• **Given task**
Select the lines that contain "this" and copy each of them.

• **Provided records**
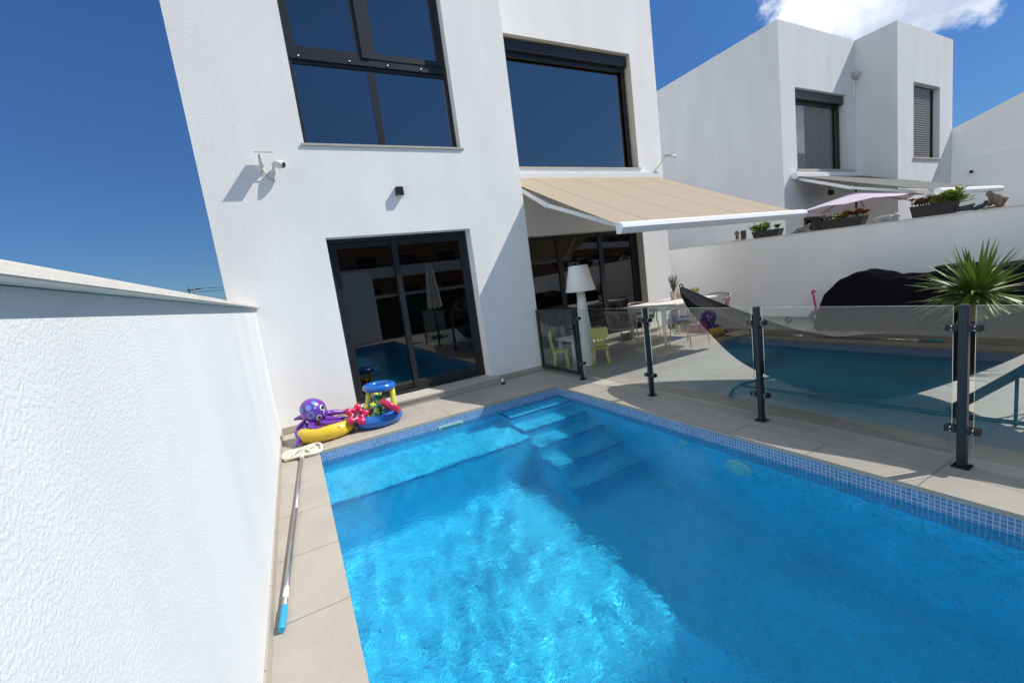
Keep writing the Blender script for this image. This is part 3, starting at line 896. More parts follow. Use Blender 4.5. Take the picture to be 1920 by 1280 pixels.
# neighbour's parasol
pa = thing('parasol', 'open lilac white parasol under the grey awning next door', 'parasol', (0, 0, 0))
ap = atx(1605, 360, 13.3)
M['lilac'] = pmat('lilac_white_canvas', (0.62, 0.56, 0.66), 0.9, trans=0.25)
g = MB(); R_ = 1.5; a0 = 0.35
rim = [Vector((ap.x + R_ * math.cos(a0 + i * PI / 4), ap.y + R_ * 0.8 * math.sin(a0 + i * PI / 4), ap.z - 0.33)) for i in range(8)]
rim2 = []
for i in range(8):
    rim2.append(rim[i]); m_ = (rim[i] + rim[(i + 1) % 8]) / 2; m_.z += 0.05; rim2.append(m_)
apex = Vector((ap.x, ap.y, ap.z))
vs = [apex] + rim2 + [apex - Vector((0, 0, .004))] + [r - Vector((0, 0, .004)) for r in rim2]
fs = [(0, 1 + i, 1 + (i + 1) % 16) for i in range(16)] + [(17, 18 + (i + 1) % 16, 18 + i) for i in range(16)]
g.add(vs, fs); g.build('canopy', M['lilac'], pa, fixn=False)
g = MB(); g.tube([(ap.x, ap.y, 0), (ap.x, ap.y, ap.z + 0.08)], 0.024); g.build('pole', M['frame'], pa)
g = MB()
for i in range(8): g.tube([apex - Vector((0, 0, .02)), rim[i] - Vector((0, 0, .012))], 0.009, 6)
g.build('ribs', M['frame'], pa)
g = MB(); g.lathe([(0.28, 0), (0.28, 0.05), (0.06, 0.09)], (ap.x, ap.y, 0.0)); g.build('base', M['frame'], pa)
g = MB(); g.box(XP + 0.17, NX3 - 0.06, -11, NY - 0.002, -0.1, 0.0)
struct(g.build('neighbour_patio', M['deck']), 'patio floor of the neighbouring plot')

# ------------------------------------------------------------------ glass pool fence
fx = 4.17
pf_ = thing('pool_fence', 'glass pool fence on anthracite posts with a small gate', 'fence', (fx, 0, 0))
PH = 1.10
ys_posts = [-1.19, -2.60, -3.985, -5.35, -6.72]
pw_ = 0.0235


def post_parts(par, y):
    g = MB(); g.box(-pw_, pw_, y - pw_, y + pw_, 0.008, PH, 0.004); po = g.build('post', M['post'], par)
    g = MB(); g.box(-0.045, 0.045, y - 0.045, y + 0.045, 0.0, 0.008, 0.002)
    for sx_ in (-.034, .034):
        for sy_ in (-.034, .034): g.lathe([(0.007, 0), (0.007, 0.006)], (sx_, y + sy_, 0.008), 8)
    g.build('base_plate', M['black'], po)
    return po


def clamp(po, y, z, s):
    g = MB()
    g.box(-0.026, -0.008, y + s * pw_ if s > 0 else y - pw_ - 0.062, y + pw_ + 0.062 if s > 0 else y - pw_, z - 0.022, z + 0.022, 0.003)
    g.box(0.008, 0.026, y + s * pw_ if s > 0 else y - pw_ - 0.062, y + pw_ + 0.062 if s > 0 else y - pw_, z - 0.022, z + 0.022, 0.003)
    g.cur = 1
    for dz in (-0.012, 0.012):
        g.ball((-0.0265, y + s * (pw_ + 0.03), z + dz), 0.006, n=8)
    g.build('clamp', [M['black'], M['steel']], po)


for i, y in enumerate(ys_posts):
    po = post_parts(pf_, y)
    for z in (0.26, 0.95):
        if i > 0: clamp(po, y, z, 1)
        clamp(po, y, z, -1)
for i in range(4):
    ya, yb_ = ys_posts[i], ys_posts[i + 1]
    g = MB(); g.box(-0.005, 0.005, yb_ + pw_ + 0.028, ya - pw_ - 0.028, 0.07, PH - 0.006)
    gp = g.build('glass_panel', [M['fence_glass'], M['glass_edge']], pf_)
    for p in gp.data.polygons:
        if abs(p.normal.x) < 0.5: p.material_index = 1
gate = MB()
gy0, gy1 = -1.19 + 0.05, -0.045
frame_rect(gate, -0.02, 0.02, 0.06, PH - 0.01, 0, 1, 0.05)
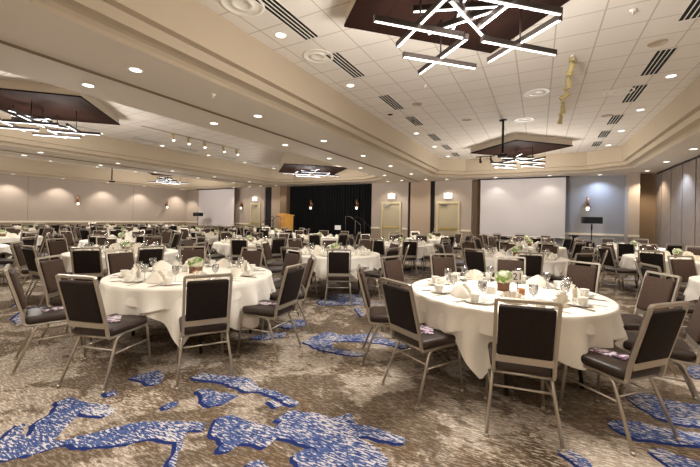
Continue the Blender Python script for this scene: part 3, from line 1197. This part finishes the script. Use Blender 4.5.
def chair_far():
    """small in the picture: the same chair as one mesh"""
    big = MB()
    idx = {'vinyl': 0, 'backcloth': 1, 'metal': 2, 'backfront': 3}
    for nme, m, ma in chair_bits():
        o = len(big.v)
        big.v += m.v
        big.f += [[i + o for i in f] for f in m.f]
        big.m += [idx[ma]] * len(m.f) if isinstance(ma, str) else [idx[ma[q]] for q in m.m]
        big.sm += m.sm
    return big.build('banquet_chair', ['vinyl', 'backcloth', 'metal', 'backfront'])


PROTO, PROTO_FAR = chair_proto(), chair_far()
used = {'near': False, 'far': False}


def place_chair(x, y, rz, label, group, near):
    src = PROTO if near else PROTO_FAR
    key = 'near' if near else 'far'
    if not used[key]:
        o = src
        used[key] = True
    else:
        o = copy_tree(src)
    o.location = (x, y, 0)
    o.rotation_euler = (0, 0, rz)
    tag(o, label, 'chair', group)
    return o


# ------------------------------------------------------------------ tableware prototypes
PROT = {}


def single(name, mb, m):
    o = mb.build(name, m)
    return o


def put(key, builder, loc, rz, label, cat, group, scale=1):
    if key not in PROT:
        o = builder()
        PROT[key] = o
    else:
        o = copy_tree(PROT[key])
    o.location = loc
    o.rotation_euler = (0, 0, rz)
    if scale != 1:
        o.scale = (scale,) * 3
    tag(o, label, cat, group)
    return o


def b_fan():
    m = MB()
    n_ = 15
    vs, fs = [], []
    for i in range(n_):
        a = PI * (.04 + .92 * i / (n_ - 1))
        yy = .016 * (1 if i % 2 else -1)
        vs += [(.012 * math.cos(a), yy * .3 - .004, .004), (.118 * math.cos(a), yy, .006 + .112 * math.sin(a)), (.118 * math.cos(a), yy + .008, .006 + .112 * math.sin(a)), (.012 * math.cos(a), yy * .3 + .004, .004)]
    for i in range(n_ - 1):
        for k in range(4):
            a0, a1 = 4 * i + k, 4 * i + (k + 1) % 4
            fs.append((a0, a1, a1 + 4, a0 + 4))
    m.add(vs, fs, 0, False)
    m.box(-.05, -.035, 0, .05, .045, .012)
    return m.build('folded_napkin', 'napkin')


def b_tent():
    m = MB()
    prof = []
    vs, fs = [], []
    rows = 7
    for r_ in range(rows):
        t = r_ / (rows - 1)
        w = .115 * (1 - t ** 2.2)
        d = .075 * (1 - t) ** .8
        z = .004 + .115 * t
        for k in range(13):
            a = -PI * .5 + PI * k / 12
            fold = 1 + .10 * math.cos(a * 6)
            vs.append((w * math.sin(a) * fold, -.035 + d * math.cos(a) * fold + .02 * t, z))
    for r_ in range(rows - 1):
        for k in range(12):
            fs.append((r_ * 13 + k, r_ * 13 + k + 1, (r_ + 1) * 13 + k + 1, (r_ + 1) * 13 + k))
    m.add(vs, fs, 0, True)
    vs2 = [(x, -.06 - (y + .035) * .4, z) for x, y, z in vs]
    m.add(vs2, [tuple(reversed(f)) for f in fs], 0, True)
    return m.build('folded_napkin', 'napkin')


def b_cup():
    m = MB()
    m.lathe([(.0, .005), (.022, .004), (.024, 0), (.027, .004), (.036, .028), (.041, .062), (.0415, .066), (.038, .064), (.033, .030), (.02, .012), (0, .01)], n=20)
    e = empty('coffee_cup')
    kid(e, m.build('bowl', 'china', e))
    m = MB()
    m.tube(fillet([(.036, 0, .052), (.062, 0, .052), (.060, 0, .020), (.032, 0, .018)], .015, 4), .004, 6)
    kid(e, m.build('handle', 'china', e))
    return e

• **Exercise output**
Keep writing the Blender script for this image. This is part 3, starting at line 896. More parts follow. Use Blender 4.5. Take the picture to be 1920 by 1280 pixels.
Continue the Blender Python script for this scene: part 3, from line 1197. This part finishes the script. Use Blender 4.5.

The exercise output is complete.